> [Rows from a 3D scene dataset]:
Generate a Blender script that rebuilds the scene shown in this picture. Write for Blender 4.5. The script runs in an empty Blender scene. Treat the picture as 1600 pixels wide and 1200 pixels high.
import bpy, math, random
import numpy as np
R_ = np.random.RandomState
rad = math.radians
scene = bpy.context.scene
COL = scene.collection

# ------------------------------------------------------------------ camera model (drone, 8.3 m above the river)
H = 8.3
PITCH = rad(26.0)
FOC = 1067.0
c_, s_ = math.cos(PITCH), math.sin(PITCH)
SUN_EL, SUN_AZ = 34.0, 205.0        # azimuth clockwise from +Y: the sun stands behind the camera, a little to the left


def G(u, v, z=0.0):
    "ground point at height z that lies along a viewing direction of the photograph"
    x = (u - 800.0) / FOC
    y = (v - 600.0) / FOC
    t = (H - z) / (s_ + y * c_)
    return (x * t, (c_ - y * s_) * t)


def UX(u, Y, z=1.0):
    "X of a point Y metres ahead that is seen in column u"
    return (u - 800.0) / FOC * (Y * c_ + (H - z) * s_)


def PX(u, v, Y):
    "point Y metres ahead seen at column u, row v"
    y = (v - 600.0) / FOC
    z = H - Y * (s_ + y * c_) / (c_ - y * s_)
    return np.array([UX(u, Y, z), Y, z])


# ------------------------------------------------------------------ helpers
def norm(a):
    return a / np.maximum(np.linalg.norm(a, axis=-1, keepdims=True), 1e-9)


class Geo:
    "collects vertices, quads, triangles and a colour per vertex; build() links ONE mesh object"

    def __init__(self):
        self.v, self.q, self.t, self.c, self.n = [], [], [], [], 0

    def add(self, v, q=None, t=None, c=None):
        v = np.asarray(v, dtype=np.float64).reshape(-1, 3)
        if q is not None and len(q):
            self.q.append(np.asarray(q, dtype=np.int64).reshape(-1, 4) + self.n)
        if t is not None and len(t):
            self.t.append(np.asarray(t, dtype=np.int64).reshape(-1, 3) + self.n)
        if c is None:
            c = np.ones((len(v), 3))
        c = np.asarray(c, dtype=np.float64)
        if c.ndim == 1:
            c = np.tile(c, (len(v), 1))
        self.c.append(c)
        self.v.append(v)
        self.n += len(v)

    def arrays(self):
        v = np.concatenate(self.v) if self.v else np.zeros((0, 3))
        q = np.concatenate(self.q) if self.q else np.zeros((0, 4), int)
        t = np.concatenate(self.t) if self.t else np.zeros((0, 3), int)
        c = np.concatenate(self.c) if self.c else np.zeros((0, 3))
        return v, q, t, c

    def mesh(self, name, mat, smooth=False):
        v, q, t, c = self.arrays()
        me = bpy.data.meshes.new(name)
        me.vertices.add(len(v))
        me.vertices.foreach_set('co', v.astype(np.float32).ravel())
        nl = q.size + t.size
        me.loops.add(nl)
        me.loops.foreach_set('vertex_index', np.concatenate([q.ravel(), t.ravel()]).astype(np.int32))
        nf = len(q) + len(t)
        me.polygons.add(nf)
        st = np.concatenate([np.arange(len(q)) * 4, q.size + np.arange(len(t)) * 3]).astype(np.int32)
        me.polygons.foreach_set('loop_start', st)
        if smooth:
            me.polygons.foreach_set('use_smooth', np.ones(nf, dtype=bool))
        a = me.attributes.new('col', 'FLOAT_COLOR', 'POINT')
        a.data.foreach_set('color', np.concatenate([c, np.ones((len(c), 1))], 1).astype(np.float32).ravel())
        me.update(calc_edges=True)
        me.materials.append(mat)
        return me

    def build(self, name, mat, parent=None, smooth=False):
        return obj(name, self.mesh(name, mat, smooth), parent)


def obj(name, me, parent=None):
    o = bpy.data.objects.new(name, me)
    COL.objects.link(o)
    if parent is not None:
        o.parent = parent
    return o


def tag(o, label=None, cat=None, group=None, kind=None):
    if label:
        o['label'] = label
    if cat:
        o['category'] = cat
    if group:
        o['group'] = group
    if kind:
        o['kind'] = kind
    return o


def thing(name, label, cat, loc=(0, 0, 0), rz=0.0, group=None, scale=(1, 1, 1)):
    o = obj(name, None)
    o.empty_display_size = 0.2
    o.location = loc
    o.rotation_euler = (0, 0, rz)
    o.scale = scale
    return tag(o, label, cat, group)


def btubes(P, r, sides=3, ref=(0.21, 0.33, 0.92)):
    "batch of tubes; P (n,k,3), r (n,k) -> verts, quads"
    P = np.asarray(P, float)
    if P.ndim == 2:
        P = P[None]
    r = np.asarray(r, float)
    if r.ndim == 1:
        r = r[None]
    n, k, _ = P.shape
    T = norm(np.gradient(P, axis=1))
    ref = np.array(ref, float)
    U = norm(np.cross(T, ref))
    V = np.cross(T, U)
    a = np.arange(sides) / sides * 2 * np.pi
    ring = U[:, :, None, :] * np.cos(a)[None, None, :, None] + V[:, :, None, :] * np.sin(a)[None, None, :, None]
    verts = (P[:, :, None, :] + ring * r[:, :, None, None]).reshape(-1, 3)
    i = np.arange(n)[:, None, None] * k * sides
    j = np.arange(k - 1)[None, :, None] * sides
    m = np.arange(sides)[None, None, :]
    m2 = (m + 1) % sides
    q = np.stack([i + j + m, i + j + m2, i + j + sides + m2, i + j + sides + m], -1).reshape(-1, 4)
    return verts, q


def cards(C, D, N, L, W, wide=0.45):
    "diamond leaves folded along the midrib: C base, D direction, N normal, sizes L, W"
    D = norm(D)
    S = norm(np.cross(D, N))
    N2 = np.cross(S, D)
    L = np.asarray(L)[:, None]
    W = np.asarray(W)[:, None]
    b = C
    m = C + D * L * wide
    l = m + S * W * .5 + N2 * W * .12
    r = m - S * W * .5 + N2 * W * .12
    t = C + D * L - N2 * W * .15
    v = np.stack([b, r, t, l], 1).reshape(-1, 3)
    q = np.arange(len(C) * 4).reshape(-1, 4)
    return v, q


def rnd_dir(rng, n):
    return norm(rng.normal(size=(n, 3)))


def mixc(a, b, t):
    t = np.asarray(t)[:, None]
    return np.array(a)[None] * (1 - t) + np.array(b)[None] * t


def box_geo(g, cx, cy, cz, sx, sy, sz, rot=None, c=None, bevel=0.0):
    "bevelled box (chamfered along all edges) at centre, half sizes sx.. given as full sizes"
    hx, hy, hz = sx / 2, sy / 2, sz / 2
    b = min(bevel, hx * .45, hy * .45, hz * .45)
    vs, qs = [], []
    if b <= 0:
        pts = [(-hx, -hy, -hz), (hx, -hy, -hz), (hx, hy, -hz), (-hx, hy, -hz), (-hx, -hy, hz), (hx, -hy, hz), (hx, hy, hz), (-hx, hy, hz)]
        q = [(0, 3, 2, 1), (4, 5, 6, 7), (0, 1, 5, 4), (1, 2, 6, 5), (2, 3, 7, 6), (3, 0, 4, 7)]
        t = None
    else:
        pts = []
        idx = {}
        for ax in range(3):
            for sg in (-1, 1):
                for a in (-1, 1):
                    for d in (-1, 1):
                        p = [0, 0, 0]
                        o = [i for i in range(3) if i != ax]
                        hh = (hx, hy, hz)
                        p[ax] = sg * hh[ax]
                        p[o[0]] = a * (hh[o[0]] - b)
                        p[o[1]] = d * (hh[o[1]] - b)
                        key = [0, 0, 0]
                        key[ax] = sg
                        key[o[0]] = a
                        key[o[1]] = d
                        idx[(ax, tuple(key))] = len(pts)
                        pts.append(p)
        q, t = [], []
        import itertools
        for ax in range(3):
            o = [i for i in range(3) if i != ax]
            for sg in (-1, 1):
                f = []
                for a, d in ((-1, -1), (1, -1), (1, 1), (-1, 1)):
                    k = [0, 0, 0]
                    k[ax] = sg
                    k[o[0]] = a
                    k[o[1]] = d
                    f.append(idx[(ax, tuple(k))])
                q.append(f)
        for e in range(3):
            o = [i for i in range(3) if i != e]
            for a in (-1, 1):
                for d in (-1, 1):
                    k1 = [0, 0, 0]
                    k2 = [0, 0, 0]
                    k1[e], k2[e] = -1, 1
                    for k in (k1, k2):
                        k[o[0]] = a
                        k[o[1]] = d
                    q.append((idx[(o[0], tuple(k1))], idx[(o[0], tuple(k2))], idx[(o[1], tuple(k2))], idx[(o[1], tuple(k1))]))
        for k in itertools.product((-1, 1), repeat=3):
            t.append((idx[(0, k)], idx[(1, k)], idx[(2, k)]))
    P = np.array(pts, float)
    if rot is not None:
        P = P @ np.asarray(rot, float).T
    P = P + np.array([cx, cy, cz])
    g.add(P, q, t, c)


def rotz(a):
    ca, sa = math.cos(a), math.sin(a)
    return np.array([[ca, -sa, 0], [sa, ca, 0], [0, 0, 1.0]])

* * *

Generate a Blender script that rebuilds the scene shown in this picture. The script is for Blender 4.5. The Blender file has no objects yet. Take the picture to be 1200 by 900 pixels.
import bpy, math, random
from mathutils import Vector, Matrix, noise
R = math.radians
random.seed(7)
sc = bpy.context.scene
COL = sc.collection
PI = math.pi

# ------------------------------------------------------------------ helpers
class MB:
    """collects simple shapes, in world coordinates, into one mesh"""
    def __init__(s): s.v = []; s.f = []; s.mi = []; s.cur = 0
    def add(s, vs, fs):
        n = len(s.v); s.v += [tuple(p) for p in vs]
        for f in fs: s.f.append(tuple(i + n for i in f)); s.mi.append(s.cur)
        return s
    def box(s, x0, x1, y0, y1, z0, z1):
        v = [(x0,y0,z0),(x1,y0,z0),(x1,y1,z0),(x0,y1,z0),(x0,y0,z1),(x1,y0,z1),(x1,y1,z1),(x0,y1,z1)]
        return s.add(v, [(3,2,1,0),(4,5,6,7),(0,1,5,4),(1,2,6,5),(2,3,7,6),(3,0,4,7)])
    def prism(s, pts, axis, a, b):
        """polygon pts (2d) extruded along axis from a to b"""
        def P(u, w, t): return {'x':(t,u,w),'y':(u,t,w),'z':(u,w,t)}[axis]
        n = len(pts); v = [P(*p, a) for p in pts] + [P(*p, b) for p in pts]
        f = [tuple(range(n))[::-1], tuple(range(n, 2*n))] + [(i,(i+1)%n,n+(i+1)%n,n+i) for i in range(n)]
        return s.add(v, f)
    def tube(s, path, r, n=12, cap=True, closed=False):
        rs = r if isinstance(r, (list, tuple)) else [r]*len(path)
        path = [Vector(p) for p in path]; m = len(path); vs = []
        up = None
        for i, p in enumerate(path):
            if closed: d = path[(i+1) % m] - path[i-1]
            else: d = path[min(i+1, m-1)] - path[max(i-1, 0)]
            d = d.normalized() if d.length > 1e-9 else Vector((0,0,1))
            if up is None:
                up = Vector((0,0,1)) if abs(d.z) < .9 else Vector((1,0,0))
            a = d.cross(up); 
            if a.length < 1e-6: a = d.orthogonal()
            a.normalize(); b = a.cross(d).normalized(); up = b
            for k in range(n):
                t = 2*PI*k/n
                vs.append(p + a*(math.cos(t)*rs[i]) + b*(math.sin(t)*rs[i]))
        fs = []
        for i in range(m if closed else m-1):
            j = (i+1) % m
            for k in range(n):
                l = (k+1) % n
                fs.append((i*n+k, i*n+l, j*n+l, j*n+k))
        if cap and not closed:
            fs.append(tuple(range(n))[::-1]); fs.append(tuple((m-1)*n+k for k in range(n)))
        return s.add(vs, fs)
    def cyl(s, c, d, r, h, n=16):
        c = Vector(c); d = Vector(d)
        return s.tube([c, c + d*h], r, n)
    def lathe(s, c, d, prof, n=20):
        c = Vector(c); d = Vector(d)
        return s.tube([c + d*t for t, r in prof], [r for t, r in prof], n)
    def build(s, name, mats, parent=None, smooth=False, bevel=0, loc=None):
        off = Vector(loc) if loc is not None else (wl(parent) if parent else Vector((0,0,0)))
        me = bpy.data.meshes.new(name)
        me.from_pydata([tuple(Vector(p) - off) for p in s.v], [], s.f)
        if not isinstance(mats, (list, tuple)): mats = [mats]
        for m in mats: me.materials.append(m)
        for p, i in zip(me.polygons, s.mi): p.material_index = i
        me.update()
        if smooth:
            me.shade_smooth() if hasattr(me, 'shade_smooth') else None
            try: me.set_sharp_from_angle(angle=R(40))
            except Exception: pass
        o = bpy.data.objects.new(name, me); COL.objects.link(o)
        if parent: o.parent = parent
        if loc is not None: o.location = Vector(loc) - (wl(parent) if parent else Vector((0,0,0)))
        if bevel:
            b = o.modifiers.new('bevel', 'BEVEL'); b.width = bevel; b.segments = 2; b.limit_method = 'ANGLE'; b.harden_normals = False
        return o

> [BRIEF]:
Reproduce each line from the records that contains the word "wide".

> [SOLUTION TO THIS PROBLEM]:
Generate a Blender script that rebuilds the scene shown in this picture. Write for Blender 4.5. The script runs in an empty Blender scene. Treat the picture as 1600 pixels wide and 1200 pixels high.
def cards(C, D, N, L, W, wide=0.45):
    m = C + D * L * wide